> **Short task**: Quote all of the data exactly as given. Skip every picture it contains.

* * *

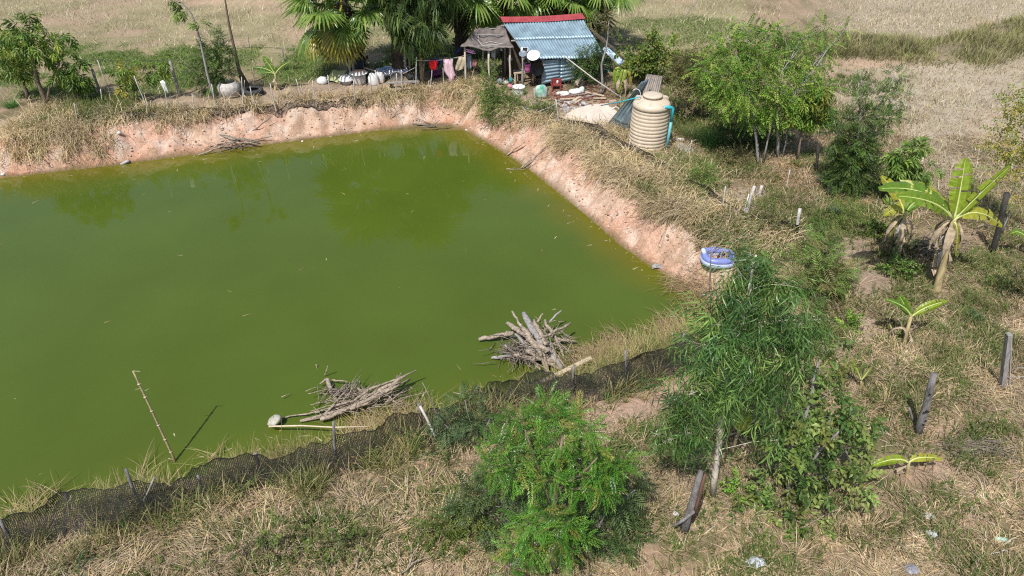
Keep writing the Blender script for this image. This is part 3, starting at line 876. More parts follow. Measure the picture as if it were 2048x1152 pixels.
def tree(name, label, cat, base, trunk, clusters, T, scale, pal, droop=.2, bark='bark', rad=.03, group=None, leaf='leaf', shell=.45, twigs=3, kind='stuff', cj=.14, roll=.5):
    root = thing(name, label, cat, base, group)
    branch_lines(trunk, clusters, rad, twigs).build('trunk', M[bark], root, smooth=True)
    V, F, C = cluster_sprays(clusters, T, scale, pal, droop, shell, base, cj, roll)
    npobj('crown', V, F, C, M[leaf], root, kind=kind)
    return root

def stem(px_pts, Y, r0, r1, dy=0.0):                 # a trunk along photo points at depth Y (drifting by dy)
    k = len(px_pts)
    P = [at(x, y, Y + dy * i / max(1, k - 1)) for i, (x, y) in enumerate(px_pts)]
    out = []
    for i in range(len(P) - 1):
        out += [P[i], P[i].lerp(P[i + 1], .5) + Vector((jit(.03), jit(.03), jit(.01)))]
    out.append(P[-1])
    return out, list(np.linspace(r0, r1, len(out)))

def lobes(lst, Y, rpx):                              # crown lobes: (px, py, radius in px, sprays, depth offset)
    out = []
    for px, py, r, n, dy in lst:
        c = at(px, py, Y + dy)
        rr = r * (c - Vector((0, 0, CAM_H))).length / FPX
        out.append((c, (rr, rr, rr * .85), n))
    return out

YG = [(.20, .32, .05), (.15, .26, .045), (.28, .36, .06), (.09, .17, .035)]
BRIGHT = [(.17, .32, .045), (.24, .39, .06), (.12, .24, .04), (.32, .42, .08)]
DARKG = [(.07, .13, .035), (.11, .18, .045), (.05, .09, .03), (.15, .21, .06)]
MIDG = [(.11, .20, .04), (.17, .27, .06), (.07, .14, .03), (.23, .31, .08)]
NEEM = [(.09, .25, .025), (.13, .33, .035), (.06, .17, .022), (.19, .35, .05), (.10, .22, .03), (.12, .29, .03), (.08, .21, .03), (.27, .27, .06), (.15, .30, .04)]
EUC = [(.095, .20, .055), (.145, .28, .065), (.06, .135, .04), (.22, .35, .085), (.11, .225, .06)]
YEL = [(.34, .32, .05), (.42, .36, .06), (.24, .27, .05)]

# -- palms (fan fronds, each a part)
def frond_mesh(pal, n=34, rad=1.0, pet=1.1, hang=.25, ragged=.0, seed=1):
    r = random.Random(seed); V = []; F = []; C = []
    def q(v, f, c):
        o = len(V); V.extend(v); F.extend([tuple(i + o for i in t) for t in f]); C.extend([c] * len(v))
    pc = np.array(pal[0]) * [1.3, 1.2, 1.2]
    pts = [(pet * t, 0, .10 * pet * math.sin(t * 2.0) - hang * pet * t * t) for t in (0, .35, .7, 1)]
    for i in range(3):
        w0, w1 = .035 * (1 - i * .2), .035 * (1 - (i + 1) * .2)
        a, b = pts[i], pts[i + 1]
        q([(a[0], -w0, a[2]), (a[0], w0, a[2]), (b[0], w1, b[2]), (b[0], -w1, b[2]), (a[0], 0, a[2] - .03), (b[0], 0, b[2] - .03)], [(0, 1, 2), (0, 2, 3), (0, 3, 5), (0, 5, 4)], pc)
    hx, hz_ = pts[-1][0], pts[-1][2]
    for i in range(n):
        a = R(-148 + 296 * i / (n - 1)); da = R(148 / n) * 1.05
        L = rad * (1 - .22 * (abs(a) / R(148)) ** 2) * r.uniform(.92, 1.05)
        if r.random() < ragged: L *= r.uniform(.4, .8)
        c = np.array(pal[r.randrange(len(pal))]) * r.uniform(.85, 1.15)
        cup = .18
        def P(t, o, lift):
            rr = L * t; th = a + o
            dz = cup * rr - (hang + .25) * rr * rr - (r.uniform(.0, .10) * rr if t > .8 else 0)
            return (hx + rr * math.cos(th), rr * math.sin(th), hz_ + dz + lift)
        k = .55
        q([(hx, 0, hz_), P(k, -da, -.01), P(k, 0, .03), P(k, da, -.01), P(.82, -da * .45, -.005), P(.82, da * .45, -.005), P(1.0, 0, -.04)],
          [(0, 1, 2), (0, 2, 3), (1, 4, 2), (2, 4, 5), (2, 5, 3), (4, 6, 5)], c)
    return npmesh('frond', np.array(V), np.array(F), np.array(C), M['glossleaf'])

PALG = [(.13, .24, .04), (.19, .31, .06), (.25, .36, .08), (.09, .17, .035)]
PALY = [(.34, .33, .05), (.26, .29, .05), (.40, .34, .06), (.20, .26, .05)]
PALB = [(.20, .13, .075), (.15, .10, .06), (.26, .18, .10), (.12, .085, .05)]
FG = [frond_mesh(PALG, 36, 1.05, 1.15, .22, 0, 1), frond_mesh(PALG, 34, 1.0, 1.0, .38, 0, 2), frond_mesh(PALG, 36, 1.1, 1.3, .30, .05, 3)]
FY = [frond_mesh(PALY, 34, .95, 1.0, .5, .1, 4)]
FB = [frond_mesh(PALB, 26, .85, .9, .8, .4, 5), frond_mesh(PALB, 24, .8, .8, 1.0, .5, 6)]

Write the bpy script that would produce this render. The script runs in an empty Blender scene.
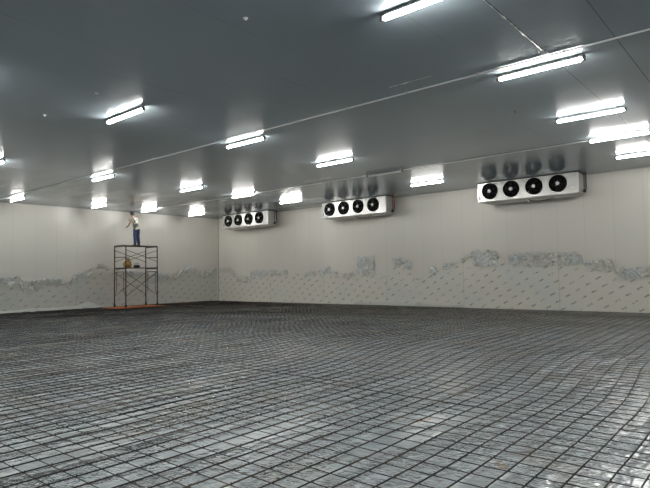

* * *

> **The answer**:
Keep writing the Blender script for this image. This is part 3, starting at line 876. More parts follow. Measure the picture as if it were 2048x1152 pixels.
def tree(name, label, cat, base, trunk, clusters, T, scale, pal, droop=.2, bark='bark', rad=.03, group=None, leaf='leaf', shell=.45, twigs=3, kind='stuff', cj=.14, roll=.5):
    root = thing(name, label, cat, base, group)
    branch_lines(trunk, clusters, rad, twigs).build('trunk', M[bark], root, smooth=True)
    V, F, C = cluster_sprays(clusters, T, scale, pal, droop, shell, base, cj, roll)
    npobj('crown', V, F, C, M[leaf], root, kind=kind)
    return root

def stem(px_pts, Y, r0, r1, dy=0.0):                 # a trunk along photo points at depth Y (drifting by dy)
    k = len(px_pts)
    P = [at(x, y, Y + dy * i / max(1, k - 1)) for i, (x, y) in enumerate(px_pts)]
    out = []
    for i in range(len(P) - 1):
        out += [P[i], P[i].lerp(P[i + 1], .5) + Vector((jit(.03), jit(.03), jit(.01)))]
    out.append(P[-1])
    return out, list(np.linspace(r0, r1, len(out)))

def lobes(lst, Y, rpx):                              # crown lobes: (px, py, radius in px, sprays, depth offset)
    out = []
    for px, py, r, n, dy in lst:
        c = at(px, py, Y + dy)
        rr = r * (c - Vector((0, 0, CAM_H))).length / FPX
        out.append((c, (rr, rr, rr * .85), n))
    return out

YG = [(.20, .32, .05), (.15, .26, .045), (.28, .36, .06), (.09, .17, .035)]
BRIGHT = [(.17, .32, .045), (.24, .39, .06), (.12, .24, .04), (.32, .42, .08)]
DARKG = [(.07, .13, .035), (.11, .18, .045), (.05, .09, .03), (.15, .21, .06)]
MIDG = [(.11, .20, .04), (.17, .27, .06), (.07, .14, .03), (.23, .31, .08)]
NEEM = [(.09, .25, .025), (.13, .33, .035), (.06, .17, .022), (.19, .35, .05), (.10, .22, .03), (.12, .29, .03), (.08, .21, .03), (.27, .27, .06), (.15, .30, .04)]
EUC = [(.095, .20, .055), (.145, .28, .065), (.06, .135, .04), (.22, .35, .085), (.11, .225, .06)]
YEL = [(.34, .32, .05), (.42, .36, .06), (.24, .27, .05)]

# -- palms (fan fronds, each a part)
def frond_mesh(pal, n=34, rad=1.0, pet=1.1, hang=.25, ragged=.0, seed=1):
    r = random.Random(seed); V = []; F = []; C = []
    def q(v, f, c):
        o = len(V); V.extend(v); F.extend([tuple(i + o for i in t) for t in f]); C.extend([c] * len(v))
    pc = np.array(pal[0]) * [1.3, 1.2, 1.2]
    pts = [(pet * t, 0, .10 * pet * math.sin(t * 2.0) - hang * pet * t * t) for t in (0, .35, .7, 1)]
    for i in range(3):
        w0, w1 = .035 * (1 - i * .2), .035 * (1 - (i + 1) * .2)
        a, b = pts[i], pts[i + 1]
        q([(a[0], -w0, a[2]), (a[0], w0, a[2]), (b[0], w1, b[2]), (b[0], -w1, b[2]), (a[0], 0, a[2] - .03), (b[0], 0, b[2] - .03)], [(0, 1, 2), (0, 2, 3), (0, 3, 5), (0, 5, 4)], pc)
    hx, hz_ = pts[-1][0], pts[-1][2]
    for i in range(n):
        a = R(-148 + 296 * i / (n - 1)); da = R(148 / n) * 1.05
        L = rad * (1 - .22 * (abs(a) / R(148)) ** 2) * r.uniform(.92, 1.05)
        if r.random() < ragged: L *= r.uniform(.4, .8)
        c = np.array(pal[r.randrange(len(pal))]) * r.uniform(.85, 1.15)
        cup = .18
        def P(t, o, lift):
            rr = L * t; th = a + o
            dz = cup * rr - (hang + .25) * rr * rr - (r.uniform(.0, .10) * rr if t > .8 else 0)
            return (hx + rr * math.cos(th), rr * math.sin(th), hz_ + dz + lift)
        k = .55
        q([(hx, 0, hz_), P(k, -da, -.01), P(k, 0, .03), P(k, da, -.01), P(.82, -da * .45, -.005), P(.82, da * .45, -.005), P(1.0, 0, -.04)],
          [(0, 1, 2), (0, 2, 3), (1, 4, 2), (2, 4, 5), (2, 5, 3), (4, 6, 5)], c)
    return npmesh('frond', np.array(V), np.array(F), np.array(C), M['glossleaf'])

PALG = [(.13, .24, .04), (.19, .31, .06), (.25, .36, .08), (.09, .17, .035)]
PALY = [(.34, .33, .05), (.26, .29, .05), (.40, .34, .06), (.20, .26, .05)]
PALB = [(.20, .13, .075), (.15, .10, .06), (.26, .18, .10), (.12, .085, .05)]
FG = [frond_mesh(PALG, 36, 1.05, 1.15, .22, 0, 1), frond_mesh(PALG, 34, 1.0, 1.0, .38, 0, 2), frond_mesh(PALG, 36, 1.1, 1.3, .30, .05, 3)]
FY = [frond_mesh(PALY, 34, .95, 1.0, .5, .1, 4)]
FB = [frond_mesh(PALB, 26, .85, .9, .8, .4, 5), frond_mesh(PALB, 24, .8, .8, 1.0, .5, 6)]

Write the bpy script that would produce this render. The script runs in an empty Blender scene.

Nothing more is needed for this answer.